1.9 No copy constructors

Types which implement Copy, will do a standard C-like "shallow copy" with no extra work (similar to "plain old data" in C++). It is impossible to implement Copy types that require custom copy behavior. Instead, in Rust "copy constructors" are created by implementing the Clone trait, and explicitly calling the clone method. Making user-defined copy operators explicit surfaces the underlying complexity, forcing the developer to opt-in to potentially expensive operations.

1.10 No move constructors

Values of all types are moved via memcpy. This makes writing generic unsafe code much simpler since assignment, passing and returning are known to never have a side effect like unwinding.

2 Syntax

2.1 Macros require balanced delimiters

This is to make the language easier to parse for machines. Since the body of a macro can contain arbitrary tokens, some restriction is needed to allow simple non-macro-expanding lexers and parsers.
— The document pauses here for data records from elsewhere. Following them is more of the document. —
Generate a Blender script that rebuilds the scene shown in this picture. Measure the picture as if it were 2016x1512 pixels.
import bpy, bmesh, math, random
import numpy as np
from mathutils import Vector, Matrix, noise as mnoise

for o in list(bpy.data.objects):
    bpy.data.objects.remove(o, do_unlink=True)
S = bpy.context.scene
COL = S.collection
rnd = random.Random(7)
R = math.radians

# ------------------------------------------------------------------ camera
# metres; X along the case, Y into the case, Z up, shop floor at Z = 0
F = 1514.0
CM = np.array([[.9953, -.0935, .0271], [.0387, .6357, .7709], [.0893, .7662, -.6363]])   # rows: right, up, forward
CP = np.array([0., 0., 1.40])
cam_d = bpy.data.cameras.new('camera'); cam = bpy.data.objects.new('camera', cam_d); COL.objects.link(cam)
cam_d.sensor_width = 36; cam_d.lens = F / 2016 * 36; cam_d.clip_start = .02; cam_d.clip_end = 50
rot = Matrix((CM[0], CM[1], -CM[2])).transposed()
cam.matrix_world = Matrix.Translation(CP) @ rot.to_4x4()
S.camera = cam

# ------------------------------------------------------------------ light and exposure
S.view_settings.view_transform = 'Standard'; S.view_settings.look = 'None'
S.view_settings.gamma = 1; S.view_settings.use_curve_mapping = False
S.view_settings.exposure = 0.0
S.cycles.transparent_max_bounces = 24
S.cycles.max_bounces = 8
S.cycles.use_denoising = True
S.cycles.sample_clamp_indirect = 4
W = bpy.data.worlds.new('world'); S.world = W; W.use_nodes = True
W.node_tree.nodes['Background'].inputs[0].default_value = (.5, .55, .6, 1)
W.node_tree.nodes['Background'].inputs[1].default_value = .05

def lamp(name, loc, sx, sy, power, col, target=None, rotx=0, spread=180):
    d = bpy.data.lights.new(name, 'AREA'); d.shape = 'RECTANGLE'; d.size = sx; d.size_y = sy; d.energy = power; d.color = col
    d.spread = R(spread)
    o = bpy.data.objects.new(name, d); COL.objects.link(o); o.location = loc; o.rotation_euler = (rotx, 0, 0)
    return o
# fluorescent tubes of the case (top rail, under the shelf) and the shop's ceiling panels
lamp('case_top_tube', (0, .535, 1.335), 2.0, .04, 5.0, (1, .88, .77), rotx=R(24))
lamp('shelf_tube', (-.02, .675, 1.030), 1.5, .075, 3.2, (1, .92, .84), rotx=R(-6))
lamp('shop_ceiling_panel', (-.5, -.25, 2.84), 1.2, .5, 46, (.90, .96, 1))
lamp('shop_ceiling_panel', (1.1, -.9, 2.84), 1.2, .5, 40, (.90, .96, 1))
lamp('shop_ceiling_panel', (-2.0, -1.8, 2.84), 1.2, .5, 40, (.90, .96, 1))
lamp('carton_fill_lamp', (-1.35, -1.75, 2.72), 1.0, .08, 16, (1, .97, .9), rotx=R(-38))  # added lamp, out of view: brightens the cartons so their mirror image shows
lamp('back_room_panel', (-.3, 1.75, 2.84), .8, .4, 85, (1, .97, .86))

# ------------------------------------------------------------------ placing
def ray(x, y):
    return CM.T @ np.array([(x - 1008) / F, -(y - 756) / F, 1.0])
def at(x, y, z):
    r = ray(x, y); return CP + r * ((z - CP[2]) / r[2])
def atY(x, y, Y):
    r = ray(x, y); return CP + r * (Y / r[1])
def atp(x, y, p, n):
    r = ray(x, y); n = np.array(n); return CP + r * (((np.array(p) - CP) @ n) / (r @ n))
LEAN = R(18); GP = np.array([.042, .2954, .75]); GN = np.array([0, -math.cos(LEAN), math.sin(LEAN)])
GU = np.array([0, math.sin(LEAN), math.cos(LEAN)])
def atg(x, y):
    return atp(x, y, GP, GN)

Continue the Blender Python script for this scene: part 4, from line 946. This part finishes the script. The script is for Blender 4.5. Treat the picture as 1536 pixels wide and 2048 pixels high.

This comes in the form of requiring that all delimiters be balanced.

2.2 -> for function return type

This is to make the language easier to parse for humans, especially in the face of higher-order functions. fn foo<T>(f: fn(i32): i32, fn(T): U): U is not particularly easy to read.

2.3 Why is let used to introduce variables?

Instead of the term "variable", we use "variable bindings". The simplest way for creating a binding is by using the let syntax. Other ways include if let, while let, and match. Bindings also exist in function argument positions.

Bindings always happen in pattern matching positions, and it's also Rust's way to declare mutability. One can also re-declare mutability of a binding in pattern matching. This is useful to avoid unnecessary mut annotations. An interesting historical note is that Rust comes, syntactically, most closely from ML, which also uses let to introduce bindings.

See also a long thread on renaming let mut to var.

2.4 Why no --x or x++?

Preincrement and postincrement, while convenient, are also fairly complex. They require knowledge of evaluation order, and often lead to subtle bugs and undefined behavior in C and C++. x = x + 1 or x += 1 is only slightly longer, but unambiguous.